EDF a été sommé mardi par le gendarme du nucléaire de « réviser sa stratégie » pour résoudre les problèmes qui perturbent lourdement ses centrales depuis fin 2021, après la découverte d’une nouvelle fissure sur un circuit de secours d’un réacteur à l’arrêt, Penly 1, en Seine-Maritime.
Passée inaperçue jusqu’à sa médiatisation mardi par le site Contexte, une note d’EDF publiée le 24 février indique avoir décelé à Penly 1 un « défaut significatif de corrosion sous contrainte » sur une conduite de secours servant à refroidir le réacteur en cas d’urgence. Dans la foulée, l’Autorité de sûreté nucléaire (ASN), gendarme du nucléaire en France, a demandé à EDF de « réviser sa stratégie » sur le traitement de la corrosion sous contrainte dans certains de ces réacteurs.

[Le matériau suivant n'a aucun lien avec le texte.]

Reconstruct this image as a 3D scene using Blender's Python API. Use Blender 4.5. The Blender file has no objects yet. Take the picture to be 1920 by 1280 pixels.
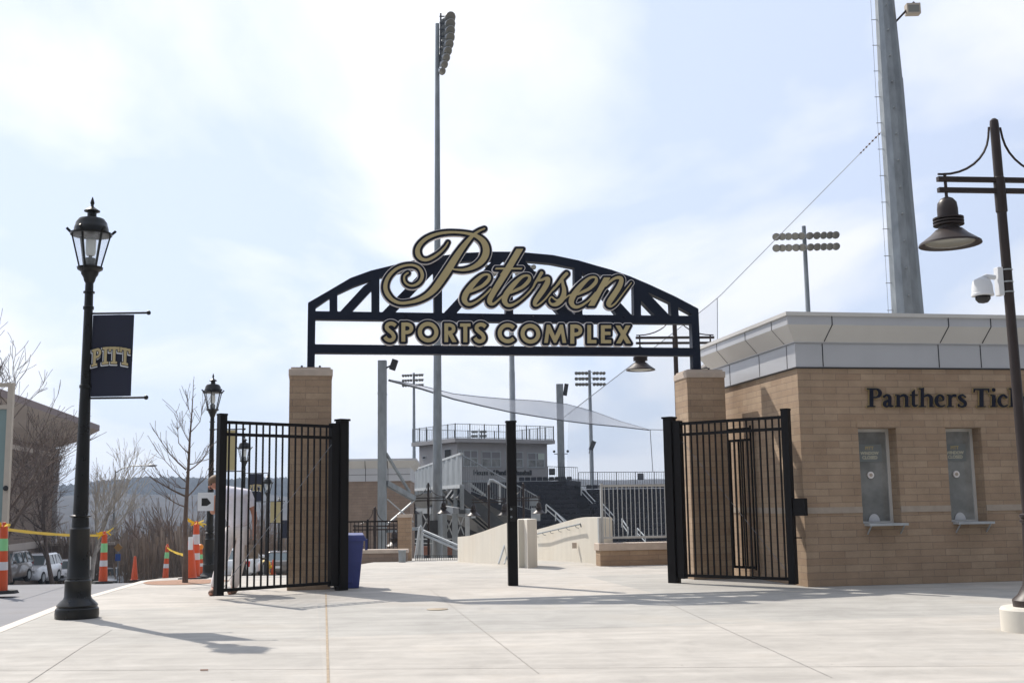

« Cet événement n’a pas eu de conséquence sur le personnel ni sur l’environnement. Toutefois, il affecte la fonction de sûreté liée au refroidissement du réacteur », souligne l’ASN dans une note d’information publiée mardi en fin de journée. Alors qu’EDF estimait être en sortie de crise sur le traitement de ce phénomène, cette annonce jette de nouvelles incertitudes sur les perspectives de l’électricien pour 2023, après une année noire plombée par les déboires de son parc nucléaire, qui ont contribué à creuser ses pertes et sa dette.
Mise à l’arrêt de nombreux réacteurs en 2021
Le parc nucléaire d’EDF (56 réacteurs) a en effet subi une crise inédite depuis la découverte en octobre 2021 d’un phénomène de corrosion sous contrainte sur les réacteurs les plus récents. Ce problème avait forcé EDF à arrêter de nombreux réacteurs pour des opérations de contrôle et de réparations de grande ampleur, contribuant aux pertes colossales enregistrées par l’électricien en 2022.
La France a ainsi connu en 2022 son plus bas niveau de production d’électricité depuis 1992 et a dû importer de l’électricité depuis ses voisins européens. Dans le réacteur de Seine-Maritime, le nouveau défaut a été détecté lors d’ « expertises métallurgiques » sur « une soudure déposée en janvier », selon la note publiée sur le site internet du groupe.
Des fissures de quelques millimètres
Jusqu’ici, il n’était question que de micro-fissures, de l’ordre de quelques millimètres. Mais la nouvelle fissure se trouve à proximité d’une soudure d’une conduite de secours servant à refroidir le réacteur en cas d’urgence. Elle « s’étend sur 155 mm, soit environ le quart de la circonférence de la tuyauterie, et sa profondeur maximale est de 23 mm, pour une épaisseur de tuyauterie de 27 mm », selon l’ASN.
La tuyauterie aurait pu être fragilisée par une opération de réparation visant à « réaligner » des circuits, au moment même de la construction du réacteur. « Cette ligne était considérée par EDF comme non-sensible à la fissuration par corrosion sous contrainte en raison notamment de sa géométrie. Toutefois, cette soudure a fait l’objet d’une double réparation lors de la construction du réacteur, ce qui est de nature à modifier ses propriétés mécaniques et les contraintes internes du métal au niveau de cette zone », explique l’ASN.
« Ce qui est nouveau, c’est la profondeur de la fissure, soit 85% de l’épaisseur du tuyau, et le facteur explicatif lié à cette notion de double réparation lors d’une opération de réalignement de circuits », indique à l’AFP Yves Marignac, expert en énergie et membre des groupes permanents d’experts de l’ASN. Pour l’expert, « le fait que des fissures plus importantes soient possibles pose la question du maintien en fonctionnement des 6 réacteurs de même type P’4 » en attendant leur réparation préventive, annoncée en décembre par EDF pour courant 2023.
« En raison de ses conséquences potentielles et de l’augmentation de probabilité d’une rupture, l’ASN le classe au niveau 2 de l’échelle INES (qui compte 8 niveaux) en ce qui concerne le réacteur 1 de la centrale nucléaire de Penly et au niveau 1 pour les autres réacteurs concernés », notamment Civaux et Chooz B, ajoute l’ASN. La centrale de Penly, composée de deux réacteurs, a été mise en service entre 1990 et 1992. Elle fait partie de la série des réacteurs les plus puissants, dit « P’4 », d’une puissance de 1300 MW.